▶ [Stated exercise] The entries need to be copied exactly.

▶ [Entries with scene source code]
[Begin]
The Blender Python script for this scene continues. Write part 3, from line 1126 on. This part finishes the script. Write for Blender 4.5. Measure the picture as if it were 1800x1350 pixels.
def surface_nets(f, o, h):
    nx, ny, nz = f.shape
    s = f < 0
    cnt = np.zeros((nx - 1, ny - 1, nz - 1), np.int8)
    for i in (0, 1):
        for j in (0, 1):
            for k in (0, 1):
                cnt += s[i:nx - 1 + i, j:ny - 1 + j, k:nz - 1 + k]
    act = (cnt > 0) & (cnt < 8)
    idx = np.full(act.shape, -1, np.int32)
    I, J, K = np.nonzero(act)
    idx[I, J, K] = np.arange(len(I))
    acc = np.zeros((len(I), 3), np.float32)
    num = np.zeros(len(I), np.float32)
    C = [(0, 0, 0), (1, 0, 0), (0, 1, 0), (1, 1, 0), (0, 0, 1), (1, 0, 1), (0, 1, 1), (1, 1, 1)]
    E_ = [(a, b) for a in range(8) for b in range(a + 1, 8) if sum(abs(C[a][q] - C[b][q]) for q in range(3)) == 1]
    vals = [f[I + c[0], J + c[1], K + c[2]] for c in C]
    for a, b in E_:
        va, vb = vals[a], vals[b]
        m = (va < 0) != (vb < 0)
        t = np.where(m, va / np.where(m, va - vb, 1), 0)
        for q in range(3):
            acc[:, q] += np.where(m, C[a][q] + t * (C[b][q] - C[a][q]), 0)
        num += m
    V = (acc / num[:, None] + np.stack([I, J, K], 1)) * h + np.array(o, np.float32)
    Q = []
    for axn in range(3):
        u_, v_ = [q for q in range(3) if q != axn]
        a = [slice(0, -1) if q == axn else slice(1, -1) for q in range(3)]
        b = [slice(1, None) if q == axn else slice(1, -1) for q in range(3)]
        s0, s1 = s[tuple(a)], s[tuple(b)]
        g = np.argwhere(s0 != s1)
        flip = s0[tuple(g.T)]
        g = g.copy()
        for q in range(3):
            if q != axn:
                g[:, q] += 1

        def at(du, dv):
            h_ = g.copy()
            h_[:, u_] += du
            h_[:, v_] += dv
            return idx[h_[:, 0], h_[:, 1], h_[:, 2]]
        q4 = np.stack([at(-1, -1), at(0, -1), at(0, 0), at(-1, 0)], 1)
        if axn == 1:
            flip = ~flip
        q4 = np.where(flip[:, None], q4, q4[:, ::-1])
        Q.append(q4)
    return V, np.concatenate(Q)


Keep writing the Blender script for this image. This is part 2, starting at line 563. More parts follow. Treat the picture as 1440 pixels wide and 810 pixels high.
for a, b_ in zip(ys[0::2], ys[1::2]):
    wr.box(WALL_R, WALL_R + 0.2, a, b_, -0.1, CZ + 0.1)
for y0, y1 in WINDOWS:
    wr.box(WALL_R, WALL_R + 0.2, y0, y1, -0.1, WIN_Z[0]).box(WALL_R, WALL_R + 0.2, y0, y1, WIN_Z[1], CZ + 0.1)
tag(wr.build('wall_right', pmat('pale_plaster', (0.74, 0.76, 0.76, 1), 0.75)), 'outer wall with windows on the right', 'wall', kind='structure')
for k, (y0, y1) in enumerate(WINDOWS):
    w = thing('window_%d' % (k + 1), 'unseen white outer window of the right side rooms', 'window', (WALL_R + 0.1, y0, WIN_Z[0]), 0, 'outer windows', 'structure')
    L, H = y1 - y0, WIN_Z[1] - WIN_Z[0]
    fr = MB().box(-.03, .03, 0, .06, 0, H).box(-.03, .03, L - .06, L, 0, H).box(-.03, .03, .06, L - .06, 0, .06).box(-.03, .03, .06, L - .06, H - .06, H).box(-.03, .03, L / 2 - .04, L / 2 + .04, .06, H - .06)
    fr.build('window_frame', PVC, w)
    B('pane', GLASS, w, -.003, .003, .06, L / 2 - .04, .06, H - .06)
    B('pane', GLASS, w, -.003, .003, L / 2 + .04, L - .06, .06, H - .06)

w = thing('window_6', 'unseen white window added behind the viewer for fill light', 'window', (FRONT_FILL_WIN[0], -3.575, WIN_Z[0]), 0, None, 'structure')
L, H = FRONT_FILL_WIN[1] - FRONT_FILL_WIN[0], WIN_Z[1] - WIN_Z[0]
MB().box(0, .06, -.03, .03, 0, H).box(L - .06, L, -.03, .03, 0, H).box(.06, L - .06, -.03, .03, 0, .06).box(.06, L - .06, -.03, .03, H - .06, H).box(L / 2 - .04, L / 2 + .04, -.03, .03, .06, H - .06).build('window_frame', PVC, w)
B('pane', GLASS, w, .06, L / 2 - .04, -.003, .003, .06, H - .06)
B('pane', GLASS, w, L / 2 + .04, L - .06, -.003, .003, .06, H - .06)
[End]
▶ [Solution to the problem]
The Blender Python script for this scene continues. Write part 3, from line 1126 on. This part finishes the script. Write for Blender 4.5. Measure the picture as if it were 1800x1350 pixels.
def surface_nets(f, o, h):
    nx, ny, nz = f.shape
    s = f < 0
    cnt = np.zeros((nx - 1, ny - 1, nz - 1), np.int8)
    for i in (0, 1):
        for j in (0, 1):
            for k in (0, 1):
                cnt += s[i:nx - 1 + i, j:ny - 1 + j, k:nz - 1 + k]
    act = (cnt > 0) & (cnt < 8)
    idx = np.full(act.shape, -1, np.int32)
    I, J, K = np.nonzero(act)
    idx[I, J, K] = np.arange(len(I))
    acc = np.zeros((len(I), 3), np.float32)
    num = np.zeros(len(I), np.float32)
    C = [(0, 0, 0), (1, 0, 0), (0, 1, 0), (1, 1, 0), (0, 0, 1), (1, 0, 1), (0, 1, 1), (1, 1, 1)]
    E_ = [(a, b) for a in range(8) for b in range(a + 1, 8) if sum(abs(C[a][q] - C[b][q]) for q in range(3)) == 1]
    vals = [f[I + c[0], J + c[1], K + c[2]] for c in C]
    for a, b in E_:
        va, vb = vals[a], vals[b]
        m = (va < 0) != (vb < 0)
        t = np.where(m, va / np.where(m, va - vb, 1), 0)
        for q in range(3):
            acc[:, q] += np.where(m, C[a][q] + t * (C[b][q] - C[a][q]), 0)
        num += m
    V = (acc / num[:, None] + np.stack([I, J, K], 1)) * h + np.array(o, np.float32)
    Q = []
    for axn in range(3):
        u_, v_ = [q for q in range(3) if q != axn]
        a = [slice(0, -1) if q == axn else slice(1, -1) for q in range(3)]
        b = [slice(1, None) if q == axn else slice(1, -1) for q in range(3)]
        s0, s1 = s[tuple(a)], s[tuple(b)]
        g = np.argwhere(s0 != s1)
        flip = s0[tuple(g.T)]
        g = g.copy()
        for q in range(3):
            if q != axn:
                g[:, q] += 1

        def at(du, dv):
            h_ = g.copy()
            h_[:, u_] += du
            h_[:, v_] += dv
            return idx[h_[:, 0], h_[:, 1], h_[:, 2]]
        q4 = np.stack([at(-1, -1), at(0, -1), at(0, 0), at(-1, 0)], 1)
        if axn == 1:
            flip = ~flip
        q4 = np.where(flip[:, None], q4, q4[:, ::-1])
        Q.append(q4)
    return V, np.concatenate(Q)


Keep writing the Blender script for this image. This is part 2, starting at line 563. More parts follow. Treat the picture as 1440 pixels wide and 810 pixels high.
for a, b_ in zip(ys[0::2], ys[1::2]):
    wr.box(WALL_R, WALL_R + 0.2, a, b_, -0.1, CZ + 0.1)
for y0, y1 in WINDOWS:
    wr.box(WALL_R, WALL_R + 0.2, y0, y1, -0.1, WIN_Z[0]).box(WALL_R, WALL_R + 0.2, y0, y1, WIN_Z[1], CZ + 0.1)
tag(wr.build('wall_right', pmat('pale_plaster', (0.74, 0.76, 0.76, 1), 0.75)), 'outer wall with windows on the right', 'wall', kind='structure')
for k, (y0, y1) in enumerate(WINDOWS):
    w = thing('window_%d' % (k + 1), 'unseen white outer window of the right side rooms', 'window', (WALL_R + 0.1, y0, WIN_Z[0]), 0, 'outer windows', 'structure')
    L, H = y1 - y0, WIN_Z[1] - WIN_Z[0]
    fr = MB().box(-.03, .03, 0, .06, 0, H).box(-.03, .03, L - .06, L, 0, H).box(-.03, .03, .06, L - .06, 0, .06).box(-.03, .03, .06, L - .06, H - .06, H).box(-.03, .03, L / 2 - .04, L / 2 + .04, .06, H - .06)
    fr.build('window_frame', PVC, w)
    B('pane', GLASS, w, -.003, .003, .06, L / 2 - .04, .06, H - .06)
    B('pane', GLASS, w, -.003, .003, L / 2 + .04, L - .06, .06, H - .06)

w = thing('window_6', 'unseen white window added behind the viewer for fill light', 'window', (FRONT_FILL_WIN[0], -3.575, WIN_Z[0]), 0, None, 'structure')
L, H = FRONT_FILL_WIN[1] - FRONT_FILL_WIN[0], WIN_Z[1] - WIN_Z[0]
MB().box(0, .06, -.03, .03, 0, H).box(L - .06, L, -.03, .03, 0, H).box(.06, L - .06, -.03, .03, 0, .06).box(.06, L - .06, -.03, .03, H - .06, H).box(L / 2 - .04, L / 2 + .04, -.03, .03, .06, H - .06).build('window_frame', PVC, w)
B('pane', GLASS, w, .06, L / 2 - .04, -.003, .003, .06, H - .06)
B('pane', GLASS, w, L / 2 + .04, L - .06, -.003, .003, .06, H - .06)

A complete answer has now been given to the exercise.